— Start Provided data —

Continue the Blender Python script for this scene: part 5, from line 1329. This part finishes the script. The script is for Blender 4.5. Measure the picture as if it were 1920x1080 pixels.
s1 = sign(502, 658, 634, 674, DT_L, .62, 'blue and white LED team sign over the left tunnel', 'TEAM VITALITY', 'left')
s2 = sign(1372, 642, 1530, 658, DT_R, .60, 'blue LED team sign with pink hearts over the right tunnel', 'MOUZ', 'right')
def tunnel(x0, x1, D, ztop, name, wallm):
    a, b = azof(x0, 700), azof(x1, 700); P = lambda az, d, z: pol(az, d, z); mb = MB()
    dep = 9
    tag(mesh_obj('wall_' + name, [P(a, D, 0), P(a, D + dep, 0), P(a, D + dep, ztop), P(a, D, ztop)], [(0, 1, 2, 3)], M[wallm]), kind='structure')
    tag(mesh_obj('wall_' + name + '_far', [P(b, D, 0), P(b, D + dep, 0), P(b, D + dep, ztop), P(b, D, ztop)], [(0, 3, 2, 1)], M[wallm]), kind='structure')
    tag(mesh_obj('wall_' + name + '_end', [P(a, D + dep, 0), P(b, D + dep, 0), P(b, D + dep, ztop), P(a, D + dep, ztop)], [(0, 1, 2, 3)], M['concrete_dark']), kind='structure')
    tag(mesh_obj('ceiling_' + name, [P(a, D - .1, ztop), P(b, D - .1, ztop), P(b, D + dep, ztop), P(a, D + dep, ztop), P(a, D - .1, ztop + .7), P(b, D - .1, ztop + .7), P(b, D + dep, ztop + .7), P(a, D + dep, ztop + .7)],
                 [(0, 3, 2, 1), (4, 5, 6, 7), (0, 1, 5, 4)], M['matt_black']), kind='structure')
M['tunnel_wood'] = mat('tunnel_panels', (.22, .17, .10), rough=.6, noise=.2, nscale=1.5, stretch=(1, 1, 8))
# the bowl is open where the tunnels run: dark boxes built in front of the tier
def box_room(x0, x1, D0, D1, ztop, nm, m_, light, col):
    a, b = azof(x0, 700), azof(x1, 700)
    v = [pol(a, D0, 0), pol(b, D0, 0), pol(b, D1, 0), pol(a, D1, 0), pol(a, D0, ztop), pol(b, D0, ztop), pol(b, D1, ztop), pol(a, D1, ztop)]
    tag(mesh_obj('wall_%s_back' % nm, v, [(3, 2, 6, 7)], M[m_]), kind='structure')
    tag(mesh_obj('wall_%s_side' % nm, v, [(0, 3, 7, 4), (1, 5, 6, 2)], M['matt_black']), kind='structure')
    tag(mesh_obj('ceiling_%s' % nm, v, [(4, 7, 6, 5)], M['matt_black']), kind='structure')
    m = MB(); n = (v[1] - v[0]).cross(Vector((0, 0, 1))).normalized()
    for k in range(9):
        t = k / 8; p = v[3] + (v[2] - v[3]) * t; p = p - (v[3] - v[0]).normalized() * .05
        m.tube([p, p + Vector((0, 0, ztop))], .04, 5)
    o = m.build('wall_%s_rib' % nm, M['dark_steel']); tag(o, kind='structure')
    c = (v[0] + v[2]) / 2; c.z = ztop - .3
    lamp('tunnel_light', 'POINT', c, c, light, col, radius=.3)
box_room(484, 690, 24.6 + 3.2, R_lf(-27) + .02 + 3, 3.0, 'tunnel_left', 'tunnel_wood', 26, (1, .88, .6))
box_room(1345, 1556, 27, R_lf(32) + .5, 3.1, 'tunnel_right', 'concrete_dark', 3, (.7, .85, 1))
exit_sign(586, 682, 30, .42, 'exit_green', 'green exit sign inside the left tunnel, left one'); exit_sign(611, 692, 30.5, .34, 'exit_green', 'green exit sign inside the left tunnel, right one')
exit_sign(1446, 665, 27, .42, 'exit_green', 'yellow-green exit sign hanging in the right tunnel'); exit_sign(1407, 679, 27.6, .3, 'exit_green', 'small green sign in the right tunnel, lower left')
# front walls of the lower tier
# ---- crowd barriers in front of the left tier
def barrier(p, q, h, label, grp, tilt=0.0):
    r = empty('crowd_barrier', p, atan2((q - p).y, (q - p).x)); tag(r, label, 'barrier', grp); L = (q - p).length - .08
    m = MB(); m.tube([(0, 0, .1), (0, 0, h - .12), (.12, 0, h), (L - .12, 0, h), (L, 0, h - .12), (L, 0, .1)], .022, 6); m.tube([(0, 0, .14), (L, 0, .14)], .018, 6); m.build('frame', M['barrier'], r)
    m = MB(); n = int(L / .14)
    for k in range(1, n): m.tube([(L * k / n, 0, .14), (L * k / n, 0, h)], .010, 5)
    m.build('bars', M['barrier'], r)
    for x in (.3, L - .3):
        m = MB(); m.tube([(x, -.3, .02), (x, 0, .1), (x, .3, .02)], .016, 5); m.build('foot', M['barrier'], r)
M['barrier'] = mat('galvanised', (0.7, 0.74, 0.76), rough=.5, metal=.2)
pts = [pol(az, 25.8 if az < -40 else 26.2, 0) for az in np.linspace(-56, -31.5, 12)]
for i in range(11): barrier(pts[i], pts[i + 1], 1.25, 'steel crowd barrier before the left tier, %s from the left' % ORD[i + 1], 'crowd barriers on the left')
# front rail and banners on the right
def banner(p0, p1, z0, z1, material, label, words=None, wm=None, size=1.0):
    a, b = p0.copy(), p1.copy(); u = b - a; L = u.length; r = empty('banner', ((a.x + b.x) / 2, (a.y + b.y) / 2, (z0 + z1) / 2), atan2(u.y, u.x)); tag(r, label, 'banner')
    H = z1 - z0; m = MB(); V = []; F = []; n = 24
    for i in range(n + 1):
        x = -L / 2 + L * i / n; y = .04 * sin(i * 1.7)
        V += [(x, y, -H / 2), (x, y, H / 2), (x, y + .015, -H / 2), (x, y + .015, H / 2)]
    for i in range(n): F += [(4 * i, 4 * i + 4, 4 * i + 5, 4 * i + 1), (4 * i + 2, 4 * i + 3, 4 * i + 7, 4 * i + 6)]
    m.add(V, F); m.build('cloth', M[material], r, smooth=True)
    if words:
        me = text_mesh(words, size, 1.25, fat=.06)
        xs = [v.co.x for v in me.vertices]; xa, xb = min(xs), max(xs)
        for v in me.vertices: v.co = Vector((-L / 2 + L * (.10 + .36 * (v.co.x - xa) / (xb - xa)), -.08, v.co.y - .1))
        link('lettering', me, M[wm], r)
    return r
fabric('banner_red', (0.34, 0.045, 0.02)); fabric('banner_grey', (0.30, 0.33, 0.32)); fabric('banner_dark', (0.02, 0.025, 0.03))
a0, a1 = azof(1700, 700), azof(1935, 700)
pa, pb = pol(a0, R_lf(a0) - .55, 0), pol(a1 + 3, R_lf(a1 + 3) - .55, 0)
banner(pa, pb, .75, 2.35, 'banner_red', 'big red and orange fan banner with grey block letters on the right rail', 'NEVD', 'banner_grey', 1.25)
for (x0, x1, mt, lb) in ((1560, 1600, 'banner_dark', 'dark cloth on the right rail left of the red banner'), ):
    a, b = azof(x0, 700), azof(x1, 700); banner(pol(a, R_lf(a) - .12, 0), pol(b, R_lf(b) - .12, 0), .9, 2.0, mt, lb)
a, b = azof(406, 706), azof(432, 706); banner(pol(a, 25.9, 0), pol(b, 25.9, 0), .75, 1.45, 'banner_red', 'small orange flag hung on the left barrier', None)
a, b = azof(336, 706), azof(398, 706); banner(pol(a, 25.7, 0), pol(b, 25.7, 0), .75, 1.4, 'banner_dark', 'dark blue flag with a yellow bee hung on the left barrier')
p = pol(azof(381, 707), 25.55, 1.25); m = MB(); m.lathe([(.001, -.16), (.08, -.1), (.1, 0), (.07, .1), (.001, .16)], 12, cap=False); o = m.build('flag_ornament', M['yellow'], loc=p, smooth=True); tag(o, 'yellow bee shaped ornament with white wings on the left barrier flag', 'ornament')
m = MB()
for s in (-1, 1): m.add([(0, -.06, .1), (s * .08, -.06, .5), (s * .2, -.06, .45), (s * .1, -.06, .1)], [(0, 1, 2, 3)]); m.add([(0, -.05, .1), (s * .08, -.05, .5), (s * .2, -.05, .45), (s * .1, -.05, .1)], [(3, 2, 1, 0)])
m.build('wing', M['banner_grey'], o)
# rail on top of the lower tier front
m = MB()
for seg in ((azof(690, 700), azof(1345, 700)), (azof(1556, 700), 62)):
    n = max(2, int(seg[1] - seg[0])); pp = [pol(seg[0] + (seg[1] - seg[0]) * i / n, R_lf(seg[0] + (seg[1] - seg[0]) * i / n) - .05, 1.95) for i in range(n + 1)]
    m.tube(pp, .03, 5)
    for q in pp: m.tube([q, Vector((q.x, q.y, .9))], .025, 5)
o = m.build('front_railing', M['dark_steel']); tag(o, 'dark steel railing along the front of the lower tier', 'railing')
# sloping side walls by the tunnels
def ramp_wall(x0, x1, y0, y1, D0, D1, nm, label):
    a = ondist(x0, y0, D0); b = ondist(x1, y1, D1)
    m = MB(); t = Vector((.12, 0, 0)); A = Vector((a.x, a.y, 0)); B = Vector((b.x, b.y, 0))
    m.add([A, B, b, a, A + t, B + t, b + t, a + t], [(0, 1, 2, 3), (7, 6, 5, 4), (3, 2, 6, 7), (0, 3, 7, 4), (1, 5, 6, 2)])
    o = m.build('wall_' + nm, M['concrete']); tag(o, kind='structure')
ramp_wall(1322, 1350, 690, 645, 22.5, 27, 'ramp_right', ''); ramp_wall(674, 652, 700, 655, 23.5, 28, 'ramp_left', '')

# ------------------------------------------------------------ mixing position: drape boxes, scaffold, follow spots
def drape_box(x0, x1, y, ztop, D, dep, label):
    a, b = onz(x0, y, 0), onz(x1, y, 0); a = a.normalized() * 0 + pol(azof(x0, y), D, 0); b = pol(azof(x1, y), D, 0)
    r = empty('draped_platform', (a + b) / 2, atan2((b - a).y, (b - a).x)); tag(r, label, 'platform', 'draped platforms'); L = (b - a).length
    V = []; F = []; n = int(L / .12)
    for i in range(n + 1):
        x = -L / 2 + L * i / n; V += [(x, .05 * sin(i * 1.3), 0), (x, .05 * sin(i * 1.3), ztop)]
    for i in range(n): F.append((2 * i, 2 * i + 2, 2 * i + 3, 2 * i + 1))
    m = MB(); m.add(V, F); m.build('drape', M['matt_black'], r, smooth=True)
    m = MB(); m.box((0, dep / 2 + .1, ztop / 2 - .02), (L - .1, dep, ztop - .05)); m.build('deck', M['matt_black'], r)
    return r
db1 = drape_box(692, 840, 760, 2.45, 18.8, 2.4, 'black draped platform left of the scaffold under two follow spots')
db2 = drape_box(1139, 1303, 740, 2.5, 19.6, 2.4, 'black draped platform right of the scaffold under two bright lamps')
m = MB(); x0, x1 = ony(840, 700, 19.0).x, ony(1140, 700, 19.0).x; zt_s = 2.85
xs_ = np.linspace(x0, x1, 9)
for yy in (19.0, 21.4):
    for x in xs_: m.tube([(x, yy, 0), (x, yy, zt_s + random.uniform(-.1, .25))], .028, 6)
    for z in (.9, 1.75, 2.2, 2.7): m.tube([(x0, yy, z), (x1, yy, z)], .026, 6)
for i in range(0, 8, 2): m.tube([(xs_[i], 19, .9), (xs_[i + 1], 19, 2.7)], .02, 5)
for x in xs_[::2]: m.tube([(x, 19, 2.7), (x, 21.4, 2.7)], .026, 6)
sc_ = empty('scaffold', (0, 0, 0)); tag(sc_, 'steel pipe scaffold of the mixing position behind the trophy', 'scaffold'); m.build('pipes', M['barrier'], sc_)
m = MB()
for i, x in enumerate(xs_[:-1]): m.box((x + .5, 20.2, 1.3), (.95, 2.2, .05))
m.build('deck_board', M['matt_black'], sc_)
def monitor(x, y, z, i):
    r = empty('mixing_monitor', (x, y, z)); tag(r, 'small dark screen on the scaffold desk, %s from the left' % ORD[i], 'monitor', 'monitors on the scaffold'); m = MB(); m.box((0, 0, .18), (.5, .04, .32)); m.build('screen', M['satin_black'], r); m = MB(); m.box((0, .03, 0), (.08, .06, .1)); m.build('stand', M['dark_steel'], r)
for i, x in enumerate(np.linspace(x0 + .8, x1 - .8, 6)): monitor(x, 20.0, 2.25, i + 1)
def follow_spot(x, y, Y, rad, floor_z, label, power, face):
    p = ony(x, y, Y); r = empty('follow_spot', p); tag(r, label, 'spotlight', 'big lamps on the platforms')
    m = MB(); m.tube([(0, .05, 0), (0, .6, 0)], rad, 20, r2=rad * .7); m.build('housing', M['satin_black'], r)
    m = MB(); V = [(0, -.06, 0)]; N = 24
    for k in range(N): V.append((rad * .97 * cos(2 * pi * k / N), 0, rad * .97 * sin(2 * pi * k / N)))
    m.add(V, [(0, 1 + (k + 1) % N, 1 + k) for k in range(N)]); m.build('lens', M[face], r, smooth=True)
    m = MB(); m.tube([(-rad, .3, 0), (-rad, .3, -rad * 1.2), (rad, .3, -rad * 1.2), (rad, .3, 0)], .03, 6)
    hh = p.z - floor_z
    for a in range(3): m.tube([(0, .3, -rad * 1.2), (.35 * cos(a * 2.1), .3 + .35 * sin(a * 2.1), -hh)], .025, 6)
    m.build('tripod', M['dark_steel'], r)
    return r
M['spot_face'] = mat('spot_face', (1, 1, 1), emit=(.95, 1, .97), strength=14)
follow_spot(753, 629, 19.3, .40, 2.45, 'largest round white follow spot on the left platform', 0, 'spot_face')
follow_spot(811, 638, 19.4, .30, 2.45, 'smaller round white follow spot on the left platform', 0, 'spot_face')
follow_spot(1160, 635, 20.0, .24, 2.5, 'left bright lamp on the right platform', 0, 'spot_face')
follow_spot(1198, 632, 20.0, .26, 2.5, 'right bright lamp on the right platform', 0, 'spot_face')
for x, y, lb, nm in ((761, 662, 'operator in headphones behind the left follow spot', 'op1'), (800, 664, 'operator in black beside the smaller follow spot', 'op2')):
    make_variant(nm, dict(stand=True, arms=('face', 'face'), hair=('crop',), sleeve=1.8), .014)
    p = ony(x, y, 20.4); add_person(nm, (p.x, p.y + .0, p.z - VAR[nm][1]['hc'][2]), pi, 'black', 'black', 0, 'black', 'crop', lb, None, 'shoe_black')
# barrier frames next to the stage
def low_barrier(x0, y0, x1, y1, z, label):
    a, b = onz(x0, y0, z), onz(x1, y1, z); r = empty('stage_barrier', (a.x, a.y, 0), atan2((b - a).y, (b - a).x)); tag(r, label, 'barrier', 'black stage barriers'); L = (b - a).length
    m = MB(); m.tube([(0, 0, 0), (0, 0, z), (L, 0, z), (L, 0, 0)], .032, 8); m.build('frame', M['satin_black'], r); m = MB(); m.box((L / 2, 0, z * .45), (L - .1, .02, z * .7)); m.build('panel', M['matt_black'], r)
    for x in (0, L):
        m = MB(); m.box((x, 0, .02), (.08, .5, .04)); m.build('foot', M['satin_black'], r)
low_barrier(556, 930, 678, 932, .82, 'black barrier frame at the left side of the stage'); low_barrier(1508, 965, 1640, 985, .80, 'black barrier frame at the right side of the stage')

— End Provided data —

Locate all lines holding the word "from", then copy them out.

### Task output:
Continue the Blender Python script for this scene: part 5, from line 1329. This part finishes the script. The script is for Blender 4.5. Measure the picture as if it were 1920x1080 pixels.
for i in range(11): barrier(pts[i], pts[i + 1], 1.25, 'steel crowd barrier before the left tier, %s from the left' % ORD[i + 1], 'crowd barriers on the left')
    r = empty('mixing_monitor', (x, y, z)); tag(r, 'small dark screen on the scaffold desk, %s from the left' % ORD[i], 'monitor', 'monitors on the scaffold'); m = MB(); m.box((0, 0, .18), (.5, .04, .32)); m.build('screen', M['satin_black'], r); m = MB(); m.box((0, .03, 0), (.08, .06, .1)); m.build('stand', M['dark_steel'], r)